If government documents exist regarding the Gagnon affair, it is because a sentence of death was pronounced against Marie-Anne Houde. In Canada, before capital punishment was abolished, when such a sentence was pronounced it was automatically reviewed by the Federal Minister of Justice. All documents pertaining to the case in question were therefore transmitted to the Federal Government for the purposes of this review. All files of this type are kept in the National Archives in Ottawa in the "Capital Case Files" fonds (RG 13).
Copies of the same depositions as those available at the National Archives of Quebec -- of which you can consult a selection via our "virtual archives" -- are found in the federal file pertaining to Marie-Anne Houde's case. This file also includes, among other things, judicial documents regarding the commutation of the death sentence and the possible release of Marie-Anne Houde, the letters and petitions from the public for or against this commutation and this release, as well as the correspondence between Marie-Anne Houde and the Minister of Justice or the Remission Service.
These documents are highly fascinating in respect to Marie-Anne Houde herself. In reading the letters she wrote in order to obtain her release, we discover a heretofore unsuspected facet of this woman, who presents herself in her correspondence as a mother attentive to the needs and the well-being of her children. Moreover, the reports of the Kingston prison guard portray her as a model prisoner.

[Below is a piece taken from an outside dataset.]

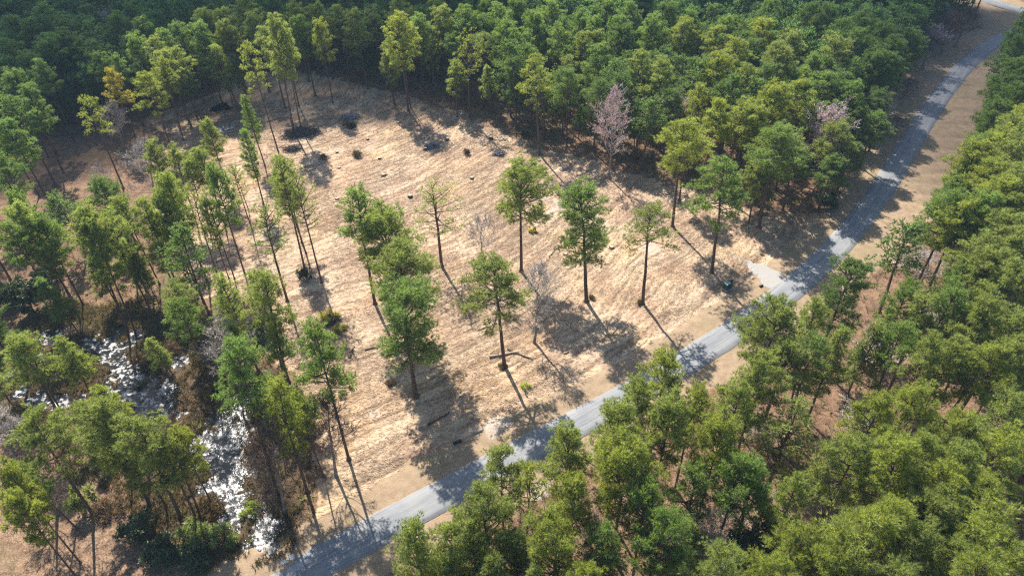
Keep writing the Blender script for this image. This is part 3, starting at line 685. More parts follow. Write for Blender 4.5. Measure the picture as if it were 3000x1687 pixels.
for args in [
    ((361, 551), (252, 283), 4.4, 'umbrella2', 'y', 'bright yellow-green pine alone on the dark shaded grass'),
    ((406, 427), (318, 202), 4.2, 'umbrella', 'o', 'golden orange topped pine at the edge of the shade'),
    ((505, 444), (427, 217), 5.4, 'umbrella', 'y', 'wide bright pine just past the golden orange one'),
    ((538, 411), (481, 186), 3.8, 'round4', 'y', 'small round pine rising behind the wide bright pine'),
    ((592, 355), (532, 206), 4.0, 'round3', 'g', 'compact pine beside the upper puddles'),
    ((862, 392), (800, 62), 5.2, 'round3', 'l', 'tallest pale twin-trunk pine above the dark brush heap'),
    ((883, 380), (825, 95), 3.6, 'tall', 'n', 'slender companion trunk of the tallest pine above the brush heap'),
    ((819, 456), (718, 132), 4.4, 'umbrella2', 'y', 'very long bare trunk leaning between the puddles and the brush heap'),
    ((976, 303), (932, 70), 4.2, 'round', 'y', 'round yellow pine where the bright grass meets the far wood'),
    ((776, 485), (714, 283), 3.0, 'column2', 'g', 'narrow dark pine standing behind the twin narrow pine'),
    ((773, 601), (718, 380), 2.9, 'column2', 'g', 'narrow dark pine in front of its twin above the left thicket'),
    ((670, 560), (606, 357), 3.6, 'round3', 'n', 'mid-size pine with a round top below the puddles'),
    ((718, 805), (621, 501), 3.8, 'round3', 'g', 'deep green pine with a heavy top over the left thicket'),
    ((728, 614), (678, 480), 2.2, 'sparse2', 'n', 'small scraggly pine between the narrow twin and the heavy-topped pine'),
    ((897, 808), (821, 460), 4.4, 'umbrella2', 'n', 'tall pine with a dark bush wrapped round its foot'),
    ((943, 828), (862, 505), 3.6, 'sparse2', 'n', 'thin companion to the tall pine with the dark bush at its foot'),
    ((842, 882), (765, 600), 4.8, 'sparse2', 'g', 'open-crowned pine with many dead side branches in the middle left'),
    ((687, 816), (600, 560), 2.6, 'sparse2', 'n', 'thin straight pine on the bare ground of the left grove'),
    ((609, 828), (488, 522), 4.2, 'round3', 'l', 'stout pale pine at the centre of the left grove'),
    ((640, 816), (560, 560), 3.0, 'sparse2', 'n', 'weak pine right behind the stout pale pine'),
    ((671, 816), (590, 585), 2.4, 'young2', 'n', 'wispy pine crowded against the thin straight pine'),
    ((559, 828), (500, 600), 3.0, 'round2', 'l', 'short pale pine on the marsh side of the left grove'),
    ((1022, 1345), (920, 960), 5.0, 'umbrella', 'g', 'big leaning pine casting its shadow straight across to the road'),
    ((842, 1119), (772, 797), 4.6, 'umbrella', 'n', 'forked pine between the left grove and the marsh'),
    ((602, 1037), (524, 832), 4.2, 'column', 'n', 'ivy-clad dark pine beside the marsh channel'),
    ((730, 1040), (655, 862), 3.6, 'column2', 'l', 'pale bushy pine behind the ivy-clad dark pine'),
    ((373, 960), (246, 622), 5.0, 'round2', 'l', 'broad pale pine with a thick broken-topped trunk over the marsh'),
    ((395, 970), (300, 640), 4.2, 'round', 'l', 'second broad pale pine over the marsh'),
    ((350, 900), (225, 765), 3.6, 'young', 'l', 'low pale pine beside the thick broken trunks'),
    ((530, 880), (450, 719), 4.4, 'round2', 'l', 'dense bright pine hiding the left grove trunks'),
    ((430, 860), (372, 700), 3.2, 'round3', 'l', 'small pale pine behind the dense bright one'),
    ((790, 1370), (687, 996), 5.2, 'umbrella', 'b', 'grey-green pine with bleached branches above the white water'),
    ((900, 1440), (817, 1118), 4.0, 'column2', 'y', 'bright yellow-green pine above the brown bank near the road'),
    ((272, 1507), (85, 1220), 5.0, 'umbrella', 'n', 'bent pine with a vine-covered trunk at the lower left'),
    ((440, 1480), (303, 1193), 4.8, 'round3', 'n', 'bushy pine between the bent pine and the white water'),
    ((528, 1511), (408, 1224), 5.0, 'column', 'n', 'dense tall pine hiding the near edge of the marsh'),
    ((586, 1507), (512, 1282), 3.4, 'sparse2', 'y', 'slim pine with a bare slanting trunk beside the white water'),
    ((575, 1517), (470, 1300), 3.0, 'tall', 'n', 'slim dark trunk next to the bare slanting one'),
    ((186, 1236), (76, 985), 5.0, 'umbrella', 'l', 'spreading pine with twin trunks above the pale marsh'),
    ((200, 1240), (171, 1003), 3.2, 'umbrella2', 'l', 'light pine whose top touches the twin-trunk pine'),
    ((290, 1200), (241, 1045), 3.6, 'round4', 'y', 'low bright pine rising out of the pale marsh'),
    ((70, 1245), (15, 1105), 4.0, 'umbrella2', 'l', 'sparse pine cut by the picture edge above the lower left clearing'),
    ((142, 462), (85, 250), 4.2, 'round', 'd', 'dark shaded pine with its foot at the far corner of the shaded grass'),
    ((186, 508), (78, 264), 4.6, 'round3', 'd', 'dark shaded pine whose long trunk lies across the shaded grass'),
    ((217, 415), (120, 182), 4.4, 'round2', 'b', 'blue-tinged shaded pine behind the dark grass'),
    ((169, 365), (100, 170), 4.0, 'round4', 'd', 'shaded pine deepest along the dark grass edge'),
    ((115, 575), (23, 423), 4.0, 'umbrella2', 'y', 'bright pine at the picture edge beside the shaded grass'),
    ((70, 630), (-20, 360), 4.4, 'round', 'd', 'dark pine cut off by the picture edge above the shaded grass'),
]:
    args = list(args); args[2] *= .88 if 'umbrella' in args[3] else .78
    pine(*args, group=G2)

def bare(base, top, rad, key, label, group=None, cat='bare tree', tint=(1, 1, 1)):
    b = at(*base); h = height_of(b, top[1]); t = at(top[0], top[1], h); ln = (t - b)[:2]; m = np.hypot(*ln)
    if m > .12 * h: ln = ln / m * .12 * h
    placed.append((b[0], b[1], 'x'))
    return copy_thing(key, 'bare_tree', (b[0], b[1], gz(b[0], b[1]) - .05), h, rad, label, cat, group, tint, ln)
G3 = 'leafless trees'
bare((1782, 522), (1799, 265), 4.0, 'maple', 'tall pale maple with red buds standing clear of the wood', G3, 'maple')
bare((1406, 816), (1411, 640), 3.4, 'barethin', 'thin crooked leafless tree beside the broad round pine', G3)
bare((1565, 1003), (1578, 793), 3.8, 'bare', 'grey leafless tree with a dense twig crown beside the umbrella pine', G3)
bare((470, 620), (411, 423), 4.6, 'bare2', 'bleached leafless tree in the left grove in front of the shaded grass', G3)
bare((330, 600), (290, 500), 2.6, 'barethin', 'small pale dead tree on the shaded grass', G3)
bare((365, 445), (335, 300), 3.0, 'bare', 'greyish leafless tree between the bright and golden pines', G3)
bare((690, 1130), (660, 960), 4.0, 'bare2', 'leafless tree tangled among the ivy-clad pines by the marsh', G3)
bare((835, 1500), (805, 1260), 3.6, 'barebrown', 'slender brown leafless tree on the bank beside the white water', G3)
bare((985, 1395), (950, 1180), 3.6, 'barebrown', 'brown leafless tree in the shade of the big leaning pine', G3)
bare((170, 1500), (150, 1340), 4.0, 'barebrown', 'leafless tree on the brown ground below the bent pine', G3)
bare((45, 1330), (20, 1200), 3.4, 'bare', 'leafless tree at the picture edge above the brown ground', G3)
bare((1990, 455), (1975, 285), 4.4, 'maple2', 'faded pink maple half hidden at the wood edge', G3, 'maple')
bare((2402, 530), (2386, 312), 5.0, 'maple2', 'pink-budded maple at the wood edge opposite the road bend', G3, 'maple')
bare((1575, 230), (1570, 145), 2.6, 'maple2', 'dark red budded maple deep in the far wood', G3, 'maple')
bare((2340, 180), (2330, 60), 4.6, 'bare', 'silvery leafless tree rising from the dark far wood', G3)
bare((1780, 160), (1770, 65), 4.4, 'bare', 'grey leafless tree in the middle of the far wood', G3)
bare((2555, 400), (2545, 265), 3.6, 'bare2', 'leafless tree in the dark wood near the upper road', G3)
bare((2700, 830), (2680, 745), 3.0, 'bare2', 'tangled leafless tree under the pines beside the road bend', G3)
bare((2560, 1075), (2575, 1000), 3.6, 'bare2', 'pinkish leafless tree in the gap of the roadside pines', G3)
bare((2100, 1640), (2070, 1520), 4.4, 'bare2', 'pale leafless tree low in the roadside wood', G3)
bare((792, 1420), (785, 1300), 2.8, 'barebrown', 'brown leafless tree over the dark end of the white water', G3)
bare((340, 215), (330, 40), 4.6, 'bare2', 'ghostly leafless tree in the shaded wood at the upper left', G3)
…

The file concerning Marie-Anne Houde's death sentence is divided into three volumes that contain no obvious classification or internal logical. The documents come in either handwritten or typewritten form. They are sometimes institutional or governmental forms, telegrams or personal notes. Such sources allow us to become acquainted with the ideologies and the motivations of the people who wrote the government to request the commutation of Marie-Anne Houde's sentence, as well as of those who disagreed with this commutation. At the same time, they highlight the different stages of an application for release and enable us to understand the personal, administrative and even political stakes of such an application, particularly when it is question of a "famous case."